Work to do:
Everything in the listing except the pictures should be written out exactly.

Source excerpt:
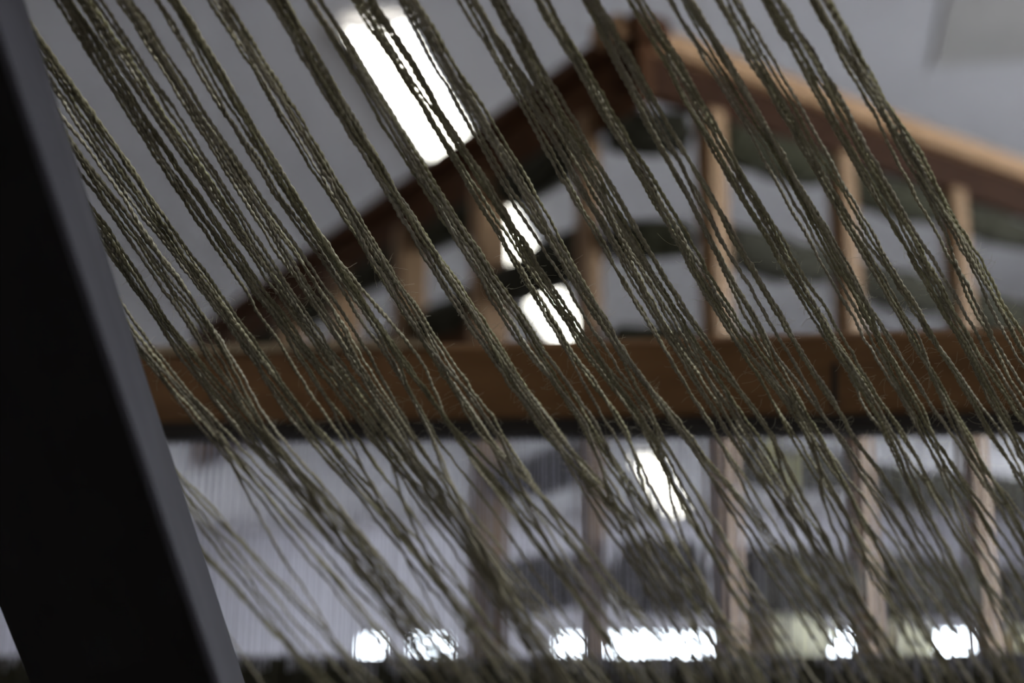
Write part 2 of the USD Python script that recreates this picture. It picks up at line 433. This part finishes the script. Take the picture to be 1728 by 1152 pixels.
hd = thing("heddle_curtain", (cB[0], cB[1], 0), label="curtain of thin pale vertical heddle cords hanging below the loom crossbeam", category="heddles")
rng = np.random.default_rng(11)
NH = 290
for k in range(NH):
    u = (k + 0.5 + rng.uniform(-0.22, 0.22)) / NH
    pt = B0 + (B1 - B0) * u + thick * (0.55 + 0.15 * (k % 2)) + np.array([0, 0, -0.010])
    ln = 0.42
    lean = 0.025 * max(0, 0.45 - u) + rng.normal(0, 0.0012)
    zz = np.linspace(0, -ln, 5)
    path = pt[None] + np.stack([-lean * (zz / -ln) * RT[0], -lean * (zz / -ln) * RT[1], zz], 1)
    cut = 0.226 + rng.normal(0, 0.007)
    hp = lambda q: pt + np.array([-lean * q / ln * RT[0], -lean * q / ln * RT[1], -q]) - base_b
    he = obj("heddle", sweep(np.array([hp(q) for q in np.linspace(0, cut, 4)]), 0.0009, 0.0009, 5, up=hf), M["heddle"], hd, smooth=True)
    obj("lower_thread", sweep(np.array([hp(q) for q in np.linspace(cut - 0.002, ln, 4)]), 0.0017, 0.0017, 6, up=hf), M["roll"], he, smooth=True)
e0, e1 = B0 + thick * 0.82 - np.array([0, 0, 0.42]), B1 + thick * 0.82 - np.array([0, 0, 0.42])
obj("heddle_bar", bar(e0 - base_b, e1 - base_b, 0.02, 0.03), M["beam"], hd)

# dark warp roll low behind the heddles
w0, w1 = at(-150, 1170, 1.80), at(2000, 1166, 1.72)
n = 90
uu = np.linspace(0, 1, n)
pts = w0[None] + (w1 - w0)[None] * uu[:, None]
a = np.arange(20)
wob = 1 + 0.10 * (meshkit.noise(np.stack([np.repeat(uu * 60, 20), np.tile(np.cos(a * np.pi / 10) * 1.5, n), np.tile(np.sin(a * np.pi / 10) * 1.5, n)], 1), 3).reshape(n, 20) - .5) * 2
wr = thing("warp_roll", tuple((w0 + w1) / 2), label="dark olive roll of wound warp yarn along the picture's bottom edge", category="warp roll")
wc = (w0 + w1) / 2
obj("wound_yarn", sweep(pts - wc, 0.045, 0.045, 20, wob=wob), M["roll"], wr, smooth=60)
ax = (w1 - w0) / np.linalg.norm(w1 - w0)
obj("axle", bar(w0 - ax * .1 - wc, w1 + ax * .1 - wc, 0.03, 0.03), M["rail"], wr)

# ------------------------------------------------------------------ dark leaning post in the left foreground
ysP = np.array([-220.0, 1380.0])
NR = lambda y: 163 + (y - 576) * 0.338
FR = lambda y: 216 + (y - 576) * 0.325
NL = lambda y: -120 + (y - 724) * 0.40
zN = lambda y: 0.545 + (y - 0) / 1152 * 0.05
zF = lambda y: 0.645 + (y - 0) / 1152 * 0.125
zL = lambda y: 0.70 + (y - 0) / 1152 * 0.05
lo, hi = [], []
for y, L in ((ysP[0], hi), (ysP[1], lo)):
    nr, fr, nl = at(NR(y), y, zN(y)), at(FR(y), y, zF(y)), at(NL(y), y, zL(y))
    L += [nr, fr, fr + (nl - nr), nl]
hi, lo = np.array(hi), np.array(lo)
dn = (lo - hi).mean(0); dn /= np.linalg.norm(dn)
ft = lo + dn * (lo[:, 2:] / -dn[2])
pc = ft.mean(0)
post = thing("loom_post", tuple(pc), label="near-black leaning wooden loom post in the left foreground with a grey inner side", category="post")
V = np.vstack([ft, lo, hi]) - pc
side_faces, dark_faces = [], []
for lay in (0, 4):
    for i in range(4):
        j = (i + 1) % 4
        (side_faces if i == 0 else dark_faces).append([lay + i, lay + j, lay + 4 + j, lay + 4 + i])
F = np.array(dark_faces); F = np.vstack([F[:, [0, 1, 2]], F[:, [0, 2, 3]], [[8, 9, 10], [8, 10, 11], [0, 2, 1], [0, 3, 2]]])
core = trimesh.Trimesh(V, np.vstack([F, [[0, 1, 5], [0, 5, 4], [4, 5, 9], [4, 9, 8]]]), process=False)
trimesh.repair.fix_normals(core)
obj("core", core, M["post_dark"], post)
nrm = np.cross(V[1] - V[0], V[4] - V[0]); nrm /= np.linalg.norm(nrm)
if nrm @ (EYE - pc - V[8]) < 0:
    nrm = -nrm
sv = [V[i] for i in (0, 1, 5, 4, 9, 8)]
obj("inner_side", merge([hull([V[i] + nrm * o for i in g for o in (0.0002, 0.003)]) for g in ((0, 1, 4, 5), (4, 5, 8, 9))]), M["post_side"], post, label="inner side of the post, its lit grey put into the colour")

# ------------------------------------------------------------------ the slanting yarns
KB = FPX * 0.0111
YS = np.array([0, 288, 576, 720, 864], float)


def inv_depth(x, y):
    y0 = 420 + 0.09 * (x - 300)
    t = y - y0
    s = np.where(t < 0, 0.0110 * t, 0.0125 * t + 4.5e-6 * t * t)
    return 1 / 0.80 - s / KB


from scipy.interpolate import PchipInterpolator


def strand_xy(w):
    """x(y) through the given positions at YS, carried on beyond the frame."""
    w = np.asarray(w, float)
    s0 = (w[1] - w[0]) / 288
    s1 = 0.5 * (w[4] - w[2]) / 288 + 0.5 * (w[4] - w[3]) / 144
    ys = np.concatenate([[-300, -150], YS, [1008, 1152, 1300, 1420]])
    xs = np.concatenate([[w[0] - 300 * s0, w[0] - 150 * s0], w, [w[4] + s1 * 144, w[4] + s1 * 290, w[4] + s1 * 436, w[4] + s1 * 556]])
    return PchipInterpolator(ys, xs)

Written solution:
Write part 2 of the USD Python script that recreates this picture. It picks up at line 433. This part finishes the script. Take the picture to be 1728 by 1152 pixels.
hd = thing("heddle_curtain", (cB[0], cB[1], 0), label="curtain of thin pale vertical heddle cords hanging below the loom crossbeam", category="heddles")
rng = np.random.default_rng(11)
NH = 290
for k in range(NH):
    u = (k + 0.5 + rng.uniform(-0.22, 0.22)) / NH
    pt = B0 + (B1 - B0) * u + thick * (0.55 + 0.15 * (k % 2)) + np.array([0, 0, -0.010])
    ln = 0.42
    lean = 0.025 * max(0, 0.45 - u) + rng.normal(0, 0.0012)
    zz = np.linspace(0, -ln, 5)
    path = pt[None] + np.stack([-lean * (zz / -ln) * RT[0], -lean * (zz / -ln) * RT[1], zz], 1)
    cut = 0.226 + rng.normal(0, 0.007)
    hp = lambda q: pt + np.array([-lean * q / ln * RT[0], -lean * q / ln * RT[1], -q]) - base_b
    he = obj("heddle", sweep(np.array([hp(q) for q in np.linspace(0, cut, 4)]), 0.0009, 0.0009, 5, up=hf), M["heddle"], hd, smooth=True)
    obj("lower_thread", sweep(np.array([hp(q) for q in np.linspace(cut - 0.002, ln, 4)]), 0.0017, 0.0017, 6, up=hf), M["roll"], he, smooth=True)
e0, e1 = B0 + thick * 0.82 - np.array([0, 0, 0.42]), B1 + thick * 0.82 - np.array([0, 0, 0.42])
obj("heddle_bar", bar(e0 - base_b, e1 - base_b, 0.02, 0.03), M["beam"], hd)

# dark warp roll low behind the heddles
w0, w1 = at(-150, 1170, 1.80), at(2000, 1166, 1.72)
n = 90
uu = np.linspace(0, 1, n)
pts = w0[None] + (w1 - w0)[None] * uu[:, None]
a = np.arange(20)
wob = 1 + 0.10 * (meshkit.noise(np.stack([np.repeat(uu * 60, 20), np.tile(np.cos(a * np.pi / 10) * 1.5, n), np.tile(np.sin(a * np.pi / 10) * 1.5, n)], 1), 3).reshape(n, 20) - .5) * 2
wr = thing("warp_roll", tuple((w0 + w1) / 2), label="dark olive roll of wound warp yarn along the picture's bottom edge", category="warp roll")
wc = (w0 + w1) / 2
obj("wound_yarn", sweep(pts - wc, 0.045, 0.045, 20, wob=wob), M["roll"], wr, smooth=60)
ax = (w1 - w0) / np.linalg.norm(w1 - w0)
obj("axle", bar(w0 - ax * .1 - wc, w1 + ax * .1 - wc, 0.03, 0.03), M["rail"], wr)

# ------------------------------------------------------------------ dark leaning post in the left foreground
ysP = np.array([-220.0, 1380.0])
NR = lambda y: 163 + (y - 576) * 0.338
FR = lambda y: 216 + (y - 576) * 0.325
NL = lambda y: -120 + (y - 724) * 0.40
zN = lambda y: 0.545 + (y - 0) / 1152 * 0.05
zF = lambda y: 0.645 + (y - 0) / 1152 * 0.125
zL = lambda y: 0.70 + (y - 0) / 1152 * 0.05
lo, hi = [], []
for y, L in ((ysP[0], hi), (ysP[1], lo)):
    nr, fr, nl = at(NR(y), y, zN(y)), at(FR(y), y, zF(y)), at(NL(y), y, zL(y))
    L += [nr, fr, fr + (nl - nr), nl]
hi, lo = np.array(hi), np.array(lo)
dn = (lo - hi).mean(0); dn /= np.linalg.norm(dn)
ft = lo + dn * (lo[:, 2:] / -dn[2])
pc = ft.mean(0)
post = thing("loom_post", tuple(pc), label="near-black leaning wooden loom post in the left foreground with a grey inner side", category="post")
V = np.vstack([ft, lo, hi]) - pc
side_faces, dark_faces = [], []
for lay in (0, 4):
    for i in range(4):
        j = (i + 1) % 4
        (side_faces if i == 0 else dark_faces).append([lay + i, lay + j, lay + 4 + j, lay + 4 + i])
F = np.array(dark_faces); F = np.vstack([F[:, [0, 1, 2]], F[:, [0, 2, 3]], [[8, 9, 10], [8, 10, 11], [0, 2, 1], [0, 3, 2]]])
core = trimesh.Trimesh(V, np.vstack([F, [[0, 1, 5], [0, 5, 4], [4, 5, 9], [4, 9, 8]]]), process=False)
trimesh.repair.fix_normals(core)
obj("core", core, M["post_dark"], post)
nrm = np.cross(V[1] - V[0], V[4] - V[0]); nrm /= np.linalg.norm(nrm)
if nrm @ (EYE - pc - V[8]) < 0:
    nrm = -nrm
sv = [V[i] for i in (0, 1, 5, 4, 9, 8)]
obj("inner_side", merge([hull([V[i] + nrm * o for i in g for o in (0.0002, 0.003)]) for g in ((0, 1, 4, 5), (4, 5, 8, 9))]), M["post_side"], post, label="inner side of the post, its lit grey put into the colour")

# ------------------------------------------------------------------ the slanting yarns
KB = FPX * 0.0111
YS = np.array([0, 288, 576, 720, 864], float)


def inv_depth(x, y):
    y0 = 420 + 0.09 * (x - 300)
    t = y - y0
    s = np.where(t < 0, 0.0110 * t, 0.0125 * t + 4.5e-6 * t * t)
    return 1 / 0.80 - s / KB


from scipy.interpolate import PchipInterpolator


def strand_xy(w):
    """x(y) through the given positions at YS, carried on beyond the frame."""
    w = np.asarray(w, float)
    s0 = (w[1] - w[0]) / 288
    s1 = 0.5 * (w[4] - w[2]) / 288 + 0.5 * (w[4] - w[3]) / 144
    ys = np.concatenate([[-300, -150], YS, [1008, 1152, 1300, 1420]])
    xs = np.concatenate([[w[0] - 300 * s0, w[0] - 150 * s0], w, [w[4] + s1 * 144, w[4] + s1 * 290, w[4] + s1 * 436, w[4] + s1 * 556]])
    return PchipInterpolator(ys, xs)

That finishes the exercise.